More barbarians came into town, and the people wanted to convert them to Christianity.  They took the seeker sensitive route and tried to gradually slide them into monotheistic worship by saying they could still simply talk to dead heroes and people in the Bible.  This created a chaos.  This also caused a rift between clergy and laity.  The elders became priests and developed a sacerdotal system of worship.  The same system that ended with the fall of the Jerusalem Temple because we did not need it anymore; Jesus is forever our perfect high priest.  All believers have direct access to God through Jesus.  But they developed a priest system again with some having more access to God than others. 

Back to the saints, the church also started to develop the doctrines about Mary that they are known for: her perpetual virginity and her sinless life (not dogma till 1854).  They decided that we can pray to her because Jesus would like to hear from his mother.  This is when the "Mother of God" title became known, at the time of the Nestorian controversy. 

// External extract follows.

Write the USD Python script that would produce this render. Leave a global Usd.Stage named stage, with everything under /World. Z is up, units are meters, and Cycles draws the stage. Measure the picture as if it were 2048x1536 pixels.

All the same, Mary did give birth to Christ.  And he happens to be God the Son.  And she was a virgin at the time.  However, the whole Church is the new Eve to Christ's Adam as we all bear Christ in our souls, his blood in our bodies, and are all his Bride.  Mary just obeyed the Lord.  We can too.  Any good attributed to her is the credit of God alone and she would hate the attention she gets today. 

This was the beginning of many of their rituals and customs, some good, some not.  All churches do this, not just the Roman Catholics, but they made it popular, so they get the attention.